◆ Scene script records ◆
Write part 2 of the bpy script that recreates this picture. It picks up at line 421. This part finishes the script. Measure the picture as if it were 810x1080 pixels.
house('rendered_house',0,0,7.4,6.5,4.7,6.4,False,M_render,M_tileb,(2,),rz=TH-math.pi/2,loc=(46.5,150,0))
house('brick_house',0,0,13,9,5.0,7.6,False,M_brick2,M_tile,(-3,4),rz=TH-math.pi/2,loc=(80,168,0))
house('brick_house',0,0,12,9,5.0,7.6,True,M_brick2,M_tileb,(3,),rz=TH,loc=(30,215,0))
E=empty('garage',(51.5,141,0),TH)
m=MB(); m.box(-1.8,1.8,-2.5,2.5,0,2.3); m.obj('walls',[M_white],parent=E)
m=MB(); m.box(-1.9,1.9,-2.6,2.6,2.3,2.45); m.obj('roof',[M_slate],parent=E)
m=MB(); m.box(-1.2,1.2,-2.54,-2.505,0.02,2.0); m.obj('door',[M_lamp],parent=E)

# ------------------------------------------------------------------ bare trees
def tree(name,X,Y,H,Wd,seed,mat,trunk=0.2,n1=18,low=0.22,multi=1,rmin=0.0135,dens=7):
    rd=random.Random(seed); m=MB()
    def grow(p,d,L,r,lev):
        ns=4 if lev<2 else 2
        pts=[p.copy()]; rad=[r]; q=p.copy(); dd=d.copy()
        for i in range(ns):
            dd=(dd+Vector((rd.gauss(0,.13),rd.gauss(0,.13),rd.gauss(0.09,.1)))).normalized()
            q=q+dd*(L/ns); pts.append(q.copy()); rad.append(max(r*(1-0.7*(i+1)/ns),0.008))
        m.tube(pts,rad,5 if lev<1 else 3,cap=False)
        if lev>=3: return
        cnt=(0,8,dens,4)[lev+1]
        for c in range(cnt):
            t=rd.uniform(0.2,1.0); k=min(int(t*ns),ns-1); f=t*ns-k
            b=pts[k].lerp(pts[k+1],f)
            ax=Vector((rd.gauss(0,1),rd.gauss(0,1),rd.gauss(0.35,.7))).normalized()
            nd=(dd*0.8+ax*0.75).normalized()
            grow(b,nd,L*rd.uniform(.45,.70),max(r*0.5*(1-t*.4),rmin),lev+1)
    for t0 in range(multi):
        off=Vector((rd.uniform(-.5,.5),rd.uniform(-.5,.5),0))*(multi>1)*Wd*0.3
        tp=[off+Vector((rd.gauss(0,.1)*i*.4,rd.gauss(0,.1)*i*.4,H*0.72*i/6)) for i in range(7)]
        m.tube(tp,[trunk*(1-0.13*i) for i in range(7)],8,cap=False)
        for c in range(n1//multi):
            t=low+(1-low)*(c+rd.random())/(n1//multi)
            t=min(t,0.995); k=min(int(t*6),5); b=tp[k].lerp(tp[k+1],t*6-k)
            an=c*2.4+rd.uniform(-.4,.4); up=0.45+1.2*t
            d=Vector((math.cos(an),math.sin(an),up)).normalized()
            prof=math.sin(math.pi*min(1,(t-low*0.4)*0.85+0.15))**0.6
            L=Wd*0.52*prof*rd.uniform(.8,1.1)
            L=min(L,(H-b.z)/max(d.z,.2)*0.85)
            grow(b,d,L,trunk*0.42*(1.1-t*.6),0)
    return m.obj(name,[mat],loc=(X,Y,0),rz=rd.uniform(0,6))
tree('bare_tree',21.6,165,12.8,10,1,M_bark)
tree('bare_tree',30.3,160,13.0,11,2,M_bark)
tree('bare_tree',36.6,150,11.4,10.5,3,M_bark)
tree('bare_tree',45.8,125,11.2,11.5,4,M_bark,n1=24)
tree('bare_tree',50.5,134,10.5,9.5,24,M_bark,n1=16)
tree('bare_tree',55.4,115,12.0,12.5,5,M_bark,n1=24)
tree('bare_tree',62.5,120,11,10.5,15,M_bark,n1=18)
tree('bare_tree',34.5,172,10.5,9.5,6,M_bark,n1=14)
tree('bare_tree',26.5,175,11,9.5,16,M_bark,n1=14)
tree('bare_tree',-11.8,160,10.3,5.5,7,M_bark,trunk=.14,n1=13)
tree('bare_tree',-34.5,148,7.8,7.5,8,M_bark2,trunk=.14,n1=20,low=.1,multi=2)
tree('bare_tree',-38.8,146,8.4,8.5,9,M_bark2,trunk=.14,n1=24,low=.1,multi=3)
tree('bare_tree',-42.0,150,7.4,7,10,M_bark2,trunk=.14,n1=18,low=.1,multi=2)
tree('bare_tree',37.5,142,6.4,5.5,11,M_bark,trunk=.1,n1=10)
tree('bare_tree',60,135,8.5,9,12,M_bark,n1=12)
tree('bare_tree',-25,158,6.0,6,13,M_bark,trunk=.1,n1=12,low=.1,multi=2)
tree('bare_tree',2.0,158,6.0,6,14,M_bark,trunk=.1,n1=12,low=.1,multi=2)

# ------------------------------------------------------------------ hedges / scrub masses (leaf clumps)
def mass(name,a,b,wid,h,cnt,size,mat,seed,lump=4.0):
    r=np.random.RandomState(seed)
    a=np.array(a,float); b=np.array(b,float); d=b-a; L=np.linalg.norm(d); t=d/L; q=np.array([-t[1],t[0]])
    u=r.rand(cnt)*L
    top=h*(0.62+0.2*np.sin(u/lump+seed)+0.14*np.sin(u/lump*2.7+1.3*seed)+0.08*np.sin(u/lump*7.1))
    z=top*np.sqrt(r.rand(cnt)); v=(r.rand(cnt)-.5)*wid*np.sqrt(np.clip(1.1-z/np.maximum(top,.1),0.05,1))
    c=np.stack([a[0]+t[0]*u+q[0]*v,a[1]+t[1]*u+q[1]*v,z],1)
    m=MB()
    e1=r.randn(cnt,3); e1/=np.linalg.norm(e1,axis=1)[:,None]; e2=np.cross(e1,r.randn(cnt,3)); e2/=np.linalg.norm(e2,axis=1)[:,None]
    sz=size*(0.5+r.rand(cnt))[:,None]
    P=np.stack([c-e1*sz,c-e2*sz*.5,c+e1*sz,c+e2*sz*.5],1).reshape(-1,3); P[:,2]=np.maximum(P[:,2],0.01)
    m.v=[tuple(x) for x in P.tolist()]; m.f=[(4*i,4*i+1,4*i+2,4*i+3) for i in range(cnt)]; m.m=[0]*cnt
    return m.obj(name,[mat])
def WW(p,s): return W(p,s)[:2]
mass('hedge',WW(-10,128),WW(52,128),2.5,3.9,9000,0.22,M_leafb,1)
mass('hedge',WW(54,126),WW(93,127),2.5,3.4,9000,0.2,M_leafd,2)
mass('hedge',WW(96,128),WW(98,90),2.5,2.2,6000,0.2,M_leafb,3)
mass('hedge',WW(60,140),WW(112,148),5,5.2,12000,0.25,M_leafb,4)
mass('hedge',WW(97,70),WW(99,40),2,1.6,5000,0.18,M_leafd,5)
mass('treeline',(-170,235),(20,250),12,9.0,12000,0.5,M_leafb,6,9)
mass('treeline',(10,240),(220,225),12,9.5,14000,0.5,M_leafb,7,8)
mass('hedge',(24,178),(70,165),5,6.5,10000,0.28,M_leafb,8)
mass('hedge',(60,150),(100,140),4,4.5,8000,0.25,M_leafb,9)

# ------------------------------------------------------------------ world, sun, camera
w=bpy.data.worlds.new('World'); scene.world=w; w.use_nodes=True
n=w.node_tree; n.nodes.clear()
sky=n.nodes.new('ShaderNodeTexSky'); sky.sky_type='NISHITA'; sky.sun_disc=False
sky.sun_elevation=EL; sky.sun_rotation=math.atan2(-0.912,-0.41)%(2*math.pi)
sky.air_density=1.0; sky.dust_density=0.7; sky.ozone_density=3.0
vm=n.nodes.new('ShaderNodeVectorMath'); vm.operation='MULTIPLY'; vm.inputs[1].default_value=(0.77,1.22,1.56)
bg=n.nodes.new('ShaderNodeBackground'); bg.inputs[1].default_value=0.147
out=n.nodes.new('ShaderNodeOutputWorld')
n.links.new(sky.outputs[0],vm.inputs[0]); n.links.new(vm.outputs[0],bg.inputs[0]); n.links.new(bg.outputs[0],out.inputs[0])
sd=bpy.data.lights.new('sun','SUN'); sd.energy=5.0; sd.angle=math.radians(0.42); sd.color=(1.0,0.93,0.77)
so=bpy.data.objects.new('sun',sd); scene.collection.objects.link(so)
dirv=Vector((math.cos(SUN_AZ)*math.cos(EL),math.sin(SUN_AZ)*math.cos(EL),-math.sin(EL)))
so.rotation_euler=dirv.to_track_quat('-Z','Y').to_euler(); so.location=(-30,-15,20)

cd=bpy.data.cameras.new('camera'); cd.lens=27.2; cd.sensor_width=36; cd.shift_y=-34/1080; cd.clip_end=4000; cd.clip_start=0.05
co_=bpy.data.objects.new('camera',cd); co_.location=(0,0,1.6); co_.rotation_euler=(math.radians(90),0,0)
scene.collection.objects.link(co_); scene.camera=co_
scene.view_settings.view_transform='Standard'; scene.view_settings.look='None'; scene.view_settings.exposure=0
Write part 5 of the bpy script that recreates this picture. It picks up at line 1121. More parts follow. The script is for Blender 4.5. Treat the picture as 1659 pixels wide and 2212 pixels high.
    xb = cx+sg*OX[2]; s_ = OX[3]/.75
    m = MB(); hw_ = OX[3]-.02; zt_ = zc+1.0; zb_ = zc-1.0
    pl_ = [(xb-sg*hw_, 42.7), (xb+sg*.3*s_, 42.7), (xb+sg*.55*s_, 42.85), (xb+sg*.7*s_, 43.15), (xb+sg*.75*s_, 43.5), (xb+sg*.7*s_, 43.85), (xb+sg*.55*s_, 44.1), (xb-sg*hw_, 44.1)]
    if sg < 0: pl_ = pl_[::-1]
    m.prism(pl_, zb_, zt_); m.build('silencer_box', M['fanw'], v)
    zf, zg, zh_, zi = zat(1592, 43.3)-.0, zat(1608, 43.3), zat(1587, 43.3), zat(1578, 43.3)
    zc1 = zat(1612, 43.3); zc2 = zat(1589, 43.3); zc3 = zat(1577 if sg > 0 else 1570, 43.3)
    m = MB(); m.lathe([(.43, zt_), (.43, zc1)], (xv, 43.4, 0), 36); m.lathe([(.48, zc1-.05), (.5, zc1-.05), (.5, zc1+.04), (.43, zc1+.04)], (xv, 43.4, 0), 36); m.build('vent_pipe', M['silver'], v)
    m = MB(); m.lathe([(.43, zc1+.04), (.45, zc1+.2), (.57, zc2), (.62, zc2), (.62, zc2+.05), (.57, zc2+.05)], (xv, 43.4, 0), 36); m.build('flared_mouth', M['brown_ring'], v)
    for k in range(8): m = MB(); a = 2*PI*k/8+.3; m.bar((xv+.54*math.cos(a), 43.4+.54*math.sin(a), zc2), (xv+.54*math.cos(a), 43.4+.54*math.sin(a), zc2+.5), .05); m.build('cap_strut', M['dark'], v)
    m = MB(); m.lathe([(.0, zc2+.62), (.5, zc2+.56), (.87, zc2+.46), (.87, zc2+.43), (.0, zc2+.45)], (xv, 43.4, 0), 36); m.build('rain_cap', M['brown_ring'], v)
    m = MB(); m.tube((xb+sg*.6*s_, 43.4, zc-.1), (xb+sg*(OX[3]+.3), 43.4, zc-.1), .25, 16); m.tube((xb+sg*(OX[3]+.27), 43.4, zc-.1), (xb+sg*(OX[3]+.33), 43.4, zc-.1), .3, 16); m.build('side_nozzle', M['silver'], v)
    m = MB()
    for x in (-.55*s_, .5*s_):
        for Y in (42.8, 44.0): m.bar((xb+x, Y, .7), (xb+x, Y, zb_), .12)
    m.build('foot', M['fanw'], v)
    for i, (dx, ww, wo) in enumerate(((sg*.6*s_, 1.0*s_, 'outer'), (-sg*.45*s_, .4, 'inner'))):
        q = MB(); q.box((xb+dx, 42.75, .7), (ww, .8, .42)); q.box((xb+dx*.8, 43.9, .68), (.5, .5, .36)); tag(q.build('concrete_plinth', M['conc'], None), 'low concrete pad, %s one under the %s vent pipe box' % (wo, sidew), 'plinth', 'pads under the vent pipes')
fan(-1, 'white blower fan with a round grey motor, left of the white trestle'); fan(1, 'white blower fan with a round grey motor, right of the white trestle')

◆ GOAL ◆
Pull out every line of the records that includes the string "part".

◆ RESULT ◆
Write part 2 of the bpy script that recreates this picture. It picks up at line 421. This part finishes the script. Measure the picture as if it were 810x1080 pixels.
Write part 5 of the bpy script that recreates this picture. It picks up at line 1121. More parts follow. The script is for Blender 4.5. Treat the picture as 1659 pixels wide and 2212 pixels high.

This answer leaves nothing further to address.